I wish i could find a more affordable 120v-144V capable brushed controller. More powerful controllers start at $1,500 and go up to $2,000 to max out the netgain impulse 9. Oh well. 30kW is pretty damn good peak power!
 
Chances are if you blow 1 controller the other will go too. When controllers pop the fet usaly short eventualy if left hooked to hi power long enought the shorted fets will burn what they need to to open the short, BUT in this time there is full voltage flowing all over and usaly coming out of the gate into the rest of the low voltage circuit. If you have 2 "dumb" controllers hooked to it you might find they both blow... Or you could get lucky and they will be ok but with something with phase current monitering it may have just enough smarts and a quick enough reaction to save it self in the event of other other controller blowing... I would like to see more data on this motor. I would love to test on... HMMM :)
 
neptronix said:
It might have a 50kW motor, but that is not a continuous figure. Continuous is much lower. People modding priuses have tried to do that, and it seems that homemade plugin prius conversions max out at about 50mph.

http://boulderhc.com/products.html <-- here is one kit i've seen before.

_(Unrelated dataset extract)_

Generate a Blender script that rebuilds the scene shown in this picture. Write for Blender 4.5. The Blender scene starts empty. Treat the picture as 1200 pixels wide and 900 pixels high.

Those cars are $9,000 used here in the states, and that's with an old battery. Add lithium, BMS, etc. on top of that. You're up to $16,000 fast.

The tercel is lighter ( 2000lb versus the Prius's 2900lb ), a fraction of the price, and very close in aerodynamics ( that's why these old econo-beaters are great ). I want to come up with a nice formula for a cheap DIY electric car that other people can copy and do on their own, en-masse. That's the idea here!

I'm nearly sure the Prius can be hacked for 60-65 mph and you would get over 100 mpg in blended mode if you need more range .

Sure it wouldn't be 50 kw continuous but at 45-50 you wouldn't be pulling 50 kw on level ground .

It's going to be expensive anyway if you want 50 miles range at 45-50 mph !

A 2nd hand Leaf would be much better to wait for ?

Actually with the ultra cheap lease deals you can get over there would it not be better to lease a Leaf for 200 a month V spend thousands Dollars for batteries, motor and car ?

By the time you spend on a lease what you would on a conversion, your batteries would probably be near dead anyway.